Start Material for this exercise
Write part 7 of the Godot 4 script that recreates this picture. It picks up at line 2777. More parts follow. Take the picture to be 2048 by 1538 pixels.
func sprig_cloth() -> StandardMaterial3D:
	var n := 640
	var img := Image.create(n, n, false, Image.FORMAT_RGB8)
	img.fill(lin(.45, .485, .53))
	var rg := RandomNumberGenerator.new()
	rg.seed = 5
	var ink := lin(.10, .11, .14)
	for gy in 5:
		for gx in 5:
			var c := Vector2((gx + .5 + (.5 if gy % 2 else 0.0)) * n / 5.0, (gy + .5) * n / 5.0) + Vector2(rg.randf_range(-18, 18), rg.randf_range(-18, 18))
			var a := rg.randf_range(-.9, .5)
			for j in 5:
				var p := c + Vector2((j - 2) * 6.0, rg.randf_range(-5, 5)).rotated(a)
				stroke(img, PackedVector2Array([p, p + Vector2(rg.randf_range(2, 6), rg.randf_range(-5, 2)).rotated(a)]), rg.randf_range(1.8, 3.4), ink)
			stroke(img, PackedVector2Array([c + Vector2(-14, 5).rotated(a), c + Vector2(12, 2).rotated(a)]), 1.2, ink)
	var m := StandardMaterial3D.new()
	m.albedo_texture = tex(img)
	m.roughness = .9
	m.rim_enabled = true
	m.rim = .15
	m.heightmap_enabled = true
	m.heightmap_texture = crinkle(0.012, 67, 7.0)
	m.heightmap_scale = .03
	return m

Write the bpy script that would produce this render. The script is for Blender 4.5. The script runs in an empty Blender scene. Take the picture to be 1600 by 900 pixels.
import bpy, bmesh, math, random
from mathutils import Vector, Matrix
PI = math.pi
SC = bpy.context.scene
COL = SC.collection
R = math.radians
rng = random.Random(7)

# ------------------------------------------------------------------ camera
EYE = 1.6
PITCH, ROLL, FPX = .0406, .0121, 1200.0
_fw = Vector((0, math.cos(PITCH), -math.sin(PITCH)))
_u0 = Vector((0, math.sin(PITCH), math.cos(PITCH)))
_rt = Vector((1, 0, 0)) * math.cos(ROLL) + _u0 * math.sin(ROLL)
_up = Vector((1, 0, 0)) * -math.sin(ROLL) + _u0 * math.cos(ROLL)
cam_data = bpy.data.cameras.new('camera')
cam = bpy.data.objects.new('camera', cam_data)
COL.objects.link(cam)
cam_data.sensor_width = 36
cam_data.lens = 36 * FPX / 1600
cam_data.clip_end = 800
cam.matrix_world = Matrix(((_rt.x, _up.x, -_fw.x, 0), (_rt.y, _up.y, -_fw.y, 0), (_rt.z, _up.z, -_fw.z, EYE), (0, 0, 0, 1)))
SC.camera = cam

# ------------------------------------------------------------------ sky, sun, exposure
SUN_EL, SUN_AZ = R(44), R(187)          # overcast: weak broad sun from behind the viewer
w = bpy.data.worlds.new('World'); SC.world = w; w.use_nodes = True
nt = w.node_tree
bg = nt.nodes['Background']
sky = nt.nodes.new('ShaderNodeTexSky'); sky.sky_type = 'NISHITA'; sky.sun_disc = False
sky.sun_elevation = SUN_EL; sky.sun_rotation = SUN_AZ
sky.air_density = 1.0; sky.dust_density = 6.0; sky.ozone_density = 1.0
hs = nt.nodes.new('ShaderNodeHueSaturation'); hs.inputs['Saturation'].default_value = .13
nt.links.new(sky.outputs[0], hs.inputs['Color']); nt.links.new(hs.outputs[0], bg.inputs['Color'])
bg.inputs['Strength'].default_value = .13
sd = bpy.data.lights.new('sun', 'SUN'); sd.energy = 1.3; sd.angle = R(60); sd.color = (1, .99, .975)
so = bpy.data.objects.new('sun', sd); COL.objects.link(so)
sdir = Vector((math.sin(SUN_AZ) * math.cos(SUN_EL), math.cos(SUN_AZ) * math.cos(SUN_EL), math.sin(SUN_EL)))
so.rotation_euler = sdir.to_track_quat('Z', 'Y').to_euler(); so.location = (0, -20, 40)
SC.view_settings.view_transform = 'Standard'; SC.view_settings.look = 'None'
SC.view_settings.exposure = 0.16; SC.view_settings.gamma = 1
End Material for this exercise
Transcribe every entry exactly.

→ Expected answer:
Write part 7 of the Godot 4 script that recreates this picture. It picks up at line 2777. More parts follow. Take the picture to be 2048 by 1538 pixels.
func sprig_cloth() -> StandardMaterial3D:
	var n := 640
	var img := Image.create(n, n, false, Image.FORMAT_RGB8)
	img.fill(lin(.45, .485, .53))
	var rg := RandomNumberGenerator.new()
	rg.seed = 5
	var ink := lin(.10, .11, .14)
	for gy in 5:
		for gx in 5:
			var c := Vector2((gx + .5 + (.5 if gy % 2 else 0.0)) * n / 5.0, (gy + .5) * n / 5.0) + Vector2(rg.randf_range(-18, 18), rg.randf_range(-18, 18))
			var a := rg.randf_range(-.9, .5)
			for j in 5:
				var p := c + Vector2((j - 2) * 6.0, rg.randf_range(-5, 5)).rotated(a)
				stroke(img, PackedVector2Array([p, p + Vector2(rg.randf_range(2, 6), rg.randf_range(-5, 2)).rotated(a)]), rg.randf_range(1.8, 3.4), ink)
			stroke(img, PackedVector2Array([c + Vector2(-14, 5).rotated(a), c + Vector2(12, 2).rotated(a)]), 1.2, ink)
	var m := StandardMaterial3D.new()
	m.albedo_texture = tex(img)
	m.roughness = .9
	m.rim_enabled = true
	m.rim = .15
	m.heightmap_enabled = true
	m.heightmap_texture = crinkle(0.012, 67, 7.0)
	m.heightmap_scale = .03
	return m

Write the bpy script that would produce this render. The script is for Blender 4.5. The script runs in an empty Blender scene. Take the picture to be 1600 by 900 pixels.
import bpy, bmesh, math, random
from mathutils import Vector, Matrix
PI = math.pi
SC = bpy.context.scene
COL = SC.collection
R = math.radians
rng = random.Random(7)

# ------------------------------------------------------------------ camera
EYE = 1.6
PITCH, ROLL, FPX = .0406, .0121, 1200.0
_fw = Vector((0, math.cos(PITCH), -math.sin(PITCH)))
_u0 = Vector((0, math.sin(PITCH), math.cos(PITCH)))
_rt = Vector((1, 0, 0)) * math.cos(ROLL) + _u0 * math.sin(ROLL)
_up = Vector((1, 0, 0)) * -math.sin(ROLL) + _u0 * math.cos(ROLL)
cam_data = bpy.data.cameras.new('camera')
cam = bpy.data.objects.new('camera', cam_data)
COL.objects.link(cam)
cam_data.sensor_width = 36
cam_data.lens = 36 * FPX / 1600
cam_data.clip_end = 800
cam.matrix_world = Matrix(((_rt.x, _up.x, -_fw.x, 0), (_rt.y, _up.y, -_fw.y, 0), (_rt.z, _up.z, -_fw.z, EYE), (0, 0, 0, 1)))
SC.camera = cam

# ------------------------------------------------------------------ sky, sun, exposure
SUN_EL, SUN_AZ = R(44), R(187)          # overcast: weak broad sun from behind the viewer
w = bpy.data.worlds.new('World'); SC.world = w; w.use_nodes = True
nt = w.node_tree
bg = nt.nodes['Background']
sky = nt.nodes.new('ShaderNodeTexSky'); sky.sky_type = 'NISHITA'; sky.sun_disc = False
sky.sun_elevation = SUN_EL; sky.sun_rotation = SUN_AZ
sky.air_density = 1.0; sky.dust_density = 6.0; sky.ozone_density = 1.0
hs = nt.nodes.new('ShaderNodeHueSaturation'); hs.inputs['Saturation'].default_value = .13
nt.links.new(sky.outputs[0], hs.inputs['Color']); nt.links.new(hs.outputs[0], bg.inputs['Color'])
bg.inputs['Strength'].default_value = .13
sd = bpy.data.lights.new('sun', 'SUN'); sd.energy = 1.3; sd.angle = R(60); sd.color = (1, .99, .975)
so = bpy.data.objects.new('sun', sd); COL.objects.link(so)
sdir = Vector((math.sin(SUN_AZ) * math.cos(SUN_EL), math.cos(SUN_AZ) * math.cos(SUN_EL), math.sin(SUN_EL)))
so.rotation_euler = sdir.to_track_quat('Z', 'Y').to_euler(); so.location = (0, -20, 40)
SC.view_settings.view_transform = 'Standard'; SC.view_settings.look = 'None'
SC.view_settings.exposure = 0.16; SC.view_settings.gamma = 1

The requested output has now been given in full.